O matreiro bicho torceu o focinho.
— Estão verdes — murmurou. — Uvas verdes, só para cachorro.
E foi-se.
Nisso deu o vento e uma folha caiu.
A raposa, ouvindo o barulhinho, voltou depressa e pôs a farejar...
Quem desdenha quer comprar.
4.5 Millôr Fernandes
A Raposa e as Uvas
De modo a evitar problemas em relação a direitos autorais, os autores e o editor optaram por não colocar os textos das fábulas do Millôr Fernandes. Mas você, leitor, pode, facilmente, clicar no link seguinte para conseguir ler: Millôr - A Raposa e as Uvas .
4.6 Pontos em Comum
Todos os autores apresentam as mesmas estruturas, em suas fábulas: são encenadas por uma raposa, onde ela pensa, sente, age e fala como se fosse um ser humano. Fazendo uso desse recurso, a fábula satiriza ou explica determinados comportamentos e sentimentos humanos.
4.7 Diferenças Estilísticas
Em Esopo, como em La Fontaine, em Monteiro Lobato e em Millôr Fernandes a fome da raposa é apresentada como um adjetivo. A raposa se encontrava faminta (Esopo), quase morta de fome (La Fontaine), esfaimada (Monteiro Lobato) e esfomeada e gulosa (Millôr Fernandes). Em Fedro, porém, a fome da raposa é como que personificada pelo uso do agente da passiva. A raposa não tem fome, ela é coagida pela fome.
Esopo, Fedro e La Fontaine são mais sucintos e diretos, apresentando a mesma estrutura da fábula clássica e vetusta, com leves acréscimos em um ou outro: a raposa faminta, quase morta de fome ou coagida pela fome vê as uvas, as deseja, não as pode alcançar e inventando uma desculpa vai embora.
Já Monteiro Lobato e Millôr Fernandes acrescentam elementos a mais, em suas fábulas, visto que as raposas desses autores são mais persistentes, em seus objetivos.
La Fontaine situa sua raposa, ela é da Gasconha ou Normandia, não é de um lugar indefinido, apesar de ela ser indefinida (certa raposa).
Monteiro Lobato faz uso de diminutivos como quem de fato está dirigindo-se a crianças: a parreira é carregadinha, os cachos são lindos cachos maduros, e, ao cair da folha, a raposa ouve um barulhinho. Há, em Monteiro Lobato uma seleção vocabular um tanto quanto coloquial: os cachos maduros são coisa de fazer vir água à boca; o bicho é matreiro e as uvas são verdes que só pra cachorro.

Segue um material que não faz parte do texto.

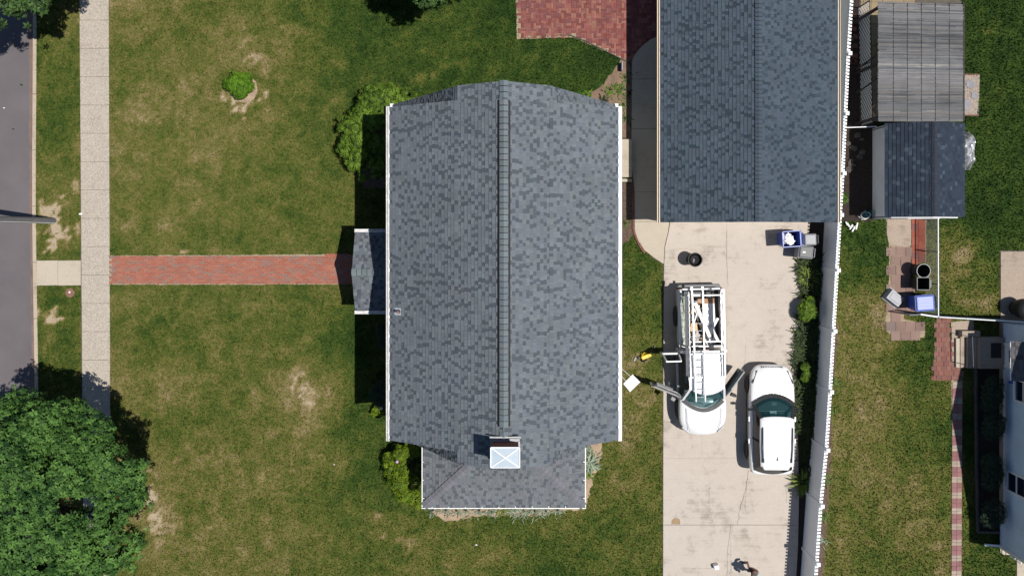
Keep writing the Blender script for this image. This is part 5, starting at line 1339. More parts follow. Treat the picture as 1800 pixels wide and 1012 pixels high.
# ================================================================== YARD OBJECTS
def wheelie(name, loc, rz, label, cat, mat, lidmat, open_=False, w=.58, l=.72, h=1.02, group=None):
    t = thing(name, loc, label, cat, group, rz); k = .82
    def sec(f, z): return [Vector((-l / 2 * f, -w / 2 * f, z)), Vector((l / 2 * f, -w / 2 * f, z)), Vector((l / 2 * f, w / 2 * f, z)), Vector((-l / 2 * f, w / 2 * f, z))]
    mb = MB(); A, B = sec(.78, .05), sec(.97, h); Bi, Ai = sec(.91, h), sec(.74, .10)
    mb.grid([A, B, Bi, Ai], close=True); mb.face(A[::-1]); mb.face(Ai)
    mb.build('bin_body', M[mat], t)
    rim = MB()
    for i in range(4): rim.bar(B[i], B[(i + 1) % 4], .045, .05)
    rim.build('rim', M[mat], t, bevel=.012)
    for s in (-1, 1): MB().lathe((l / 2 * .82, s * (w / 2 * .86), .11), [(.04, -.03), (.11, -.03), (.11, .03), (.04, .03)], 14, 'Y').build('wheel', M['black'], t)
    MB().tube([(l / 2 * .97, -w * .36, h - .03), (l / 2 + .09, -w * .36, h + .0), (l / 2 + .09, w * .36, h + .0), (l / 2 * .97, w * .36, h - .03)], .018, 7).build('handle', M[mat], t)
    if open_:
        MB().hull8([(l / 2 + .02, -w / 2, h), (l / 2 + .05, -w / 2, h), (l / 2 + .05, w / 2, h), (l / 2 + .02, w / 2, h)], [(l / 2 + .16, -w / 2, .40), (l / 2 + .19, -w / 2, .40), (l / 2 + .19, w / 2, .40), (l / 2 + .16, w / 2, .40)]).build('lid', M[lidmat], t, bevel=.012)
    else:
        ll = MB().hull8([Vector((p.x * 1.03, p.y * 1.05, h + .026)) for p in B], [Vector((p.x * .90, p.y * .88, h + .085)) for p in B]).build('lid', M[lidmat], t, bevel=.02)
        rb = MB()
        for k_ in (-1, 0, 1): rb.bar((-l * .36, k_ * w * .22, h + .09), (l * .34, k_ * w * .22, h + .09), .03, .02)
        rb.build('lid_rib', M[lidmat], ll)
    return t
def Wt(x, y, h): return W(x, y, h) - Vector((0, 0, h))    # ground point under a top seen at pixel (x, y)
zc_ = .036
def at(x, y, h, z=zc_): p = Wt(x, y, h + z); return Vector((p.x, p.y, z))
wheelie('recycling_bin', at(1391.5, 420, 1.02), R(4), 'open blue wheeled recycling bin full of white litter by the garage', 'bin', 'blue', 'blue', True, .66, .76, 1.02)
for k, (dx, dy, dz, r, nm, mt) in enumerate(((-.12, .12, .86, .13, 'white_bag', 'paper'), (-.18, -.08, .88, .12, 'plastic_jug', 'whitewood'), (.04, -.12, .82, .14, 'crumpled_paper', 'paper'), (-.02, .16, .80, .08, 'brown_packet', 'ply'), (.02, .02, .80, .12, 'crumpled_box', 'whitewood'))):
    crumple(nm, at(1391.5, 420, 1.02) + Vector((dx, dy, dz)), r, mt, 20 + k, (1, 1, .8), f"{['white plastic bag', 'white jug', 'crumpled white paper', 'small brown packet', 'crumpled white carton'][k]} inside the open blue recycling bin", ['bag', 'jug', 'paper', 'packet', 'carton'][k])
wheelie('trash_bin', at(1416.5, 443, .92), R(-6), 'light-rimmed grey trash bin with ribbed lid nearest the border plants', 'bin', 'clearplastic', 'midgrey', False, .50, .58, .90)
wheelie('pale_trash_bin', at(1424, 421, .86), R(2), 'low pale grey bin half in fence shadow behind the blue bin', 'bin', 'midgrey', 'clearplastic', False, .46, .50, .84)
crumple('lid_scrap', at(1414, 443, 1.02) + Vector((0, 0, .985)), .06, 'paper', 33, (1.2, .7, .4), 'scrap of white paper on the grey bin lid', 'paper scrap')
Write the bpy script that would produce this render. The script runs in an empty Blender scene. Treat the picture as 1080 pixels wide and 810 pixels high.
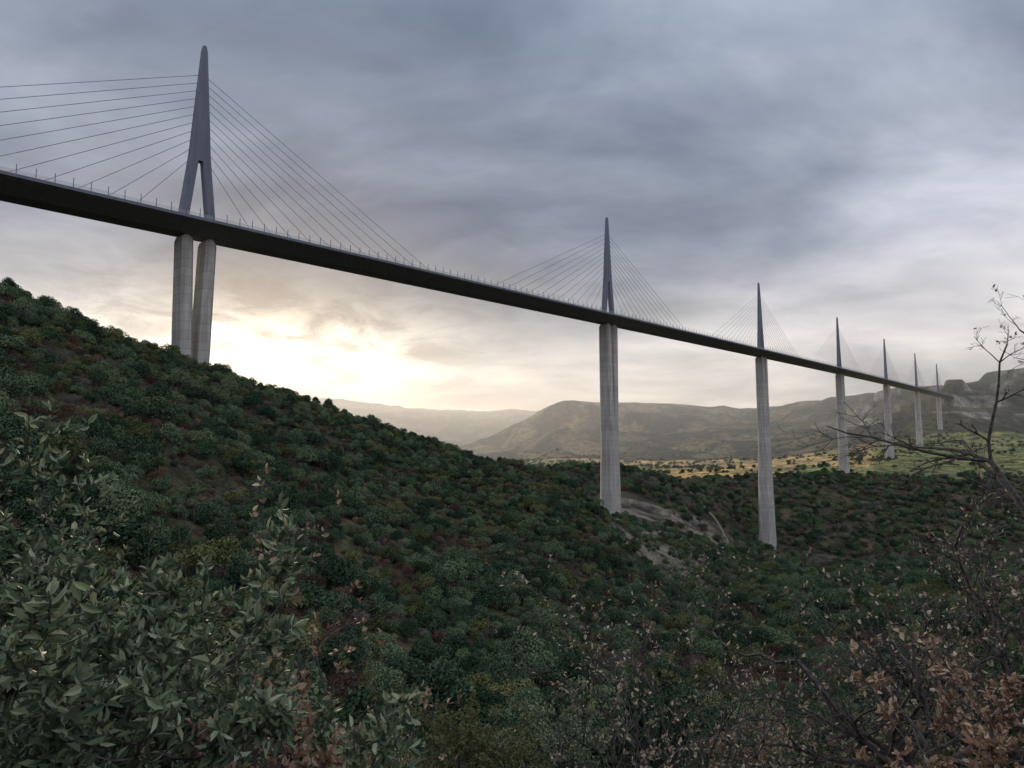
import bpy, math, random
import numpy as np
from mathutils import Vector, noise as mn
random.seed(5)
RNG=np.random.default_rng(11)
MIST=True
scene=bpy.context.scene
col0=scene.collection
PITCH=math.radians(5.55); sp,cp=math.sin(PITCH),math.cos(PITCH)
def P(u,v,Y):
    a=(u-540)/720; b=(405-v)/720
    t=Y/(cp-b*sp)
    return (a*t,Y,(sp+b*cp)*t)

# ------------------------------------------------------------ helpers
def mesh_obj(name,verts,faces,mats,matidx=None,smooth=False,link=True,parent=None):
    me=bpy.data.meshes.new(name)
    me.from_pydata([tuple(v) for v in verts],[],faces)
    for m in mats: me.materials.append(m)
    if matidx is not None: me.polygons.foreach_set('material_index',matidx)
    if smooth: me.polygons.foreach_set('use_smooth',[True]*len(me.polygons))
    me.update()
    ob=bpy.data.objects.new(name,me)
    if link: col0.objects.link(ob)
    if parent: ob.parent=parent
    return ob
def newmat(name):
    m=bpy.data.materials.new(name); m.use_nodes=True
    nt=m.node_tree; bs=nt.nodes['Principled BSDF']
    return m,nt,bs
def ramp(nt,fac,stops):
    r=nt.nodes.new('ShaderNodeValToRGB'); e=r.color_ramp.elements
    while len(e)<len(stops): e.new(.5)
    for el,(p,c) in zip(e,stops): el.position=p; el.color=(*c,1)
    nt.links.new(fac,r.inputs[0]); return r.outputs[0]
def mixc(nt,f,a,b,mode='MIX'):
    m=nt.nodes.new('ShaderNodeMix'); m.data_type='RGBA'; m.blend_type=mode
    for s,x in ((m.inputs[0],f),(m.inputs[6],a),(m.inputs[7],b)):
        if hasattr(x,'links'): nt.links.new(x,s)
        elif isinstance(x,(int,float)): s.default_value=x
        else: s.default_value=(*x,1)
    return m.outputs[2]
def math_(nt,op,a,b=None,c=None):
    m=nt.nodes.new('ShaderNodeMath'); m.operation=op
    for i,x in enumerate((a,b,c)):
        if x is None: continue
        if hasattr(x,'links'): nt.links.new(x,m.inputs[i])
        else: m.inputs[i].default_value=x
    return m.outputs[0]
def noise_(nt,vec,scale,detail=5,rough=.55,dist=0):
    n=nt.nodes.new('ShaderNodeTexNoise'); n.inputs['Scale'].default_value=scale
    n.inputs['Detail'].default_value=detail; n.inputs['Roughness'].default_value=rough
    n.inputs['Distortion'].default_value=dist
    nt.links.new(vec,n.inputs['Vector']); return n.outputs['Fac']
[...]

Millôr Fernandes define sua raposa, não é uma ou certa raposa, mas é a raposa. Seu lugar é o deserto no qual há um precipício de perder de vista. Sua raposa, diferentemente, das fábulas dos outros autores consegue seu objetivo, mas se frustra ao constatar que realmente as uvas estavam verdes. Ela parece ser a mais humana das raposas: olha, vê, arma o salto, retesa o corpo, salta, descansa, encolhe mais o corpo, não consegue o objetivo, desiste, tem raiva, empurra a pedra, estica a pata, consegue o objetivo, coloca as uvas na boca e se frustra: “Realmente estavam muito verdes”.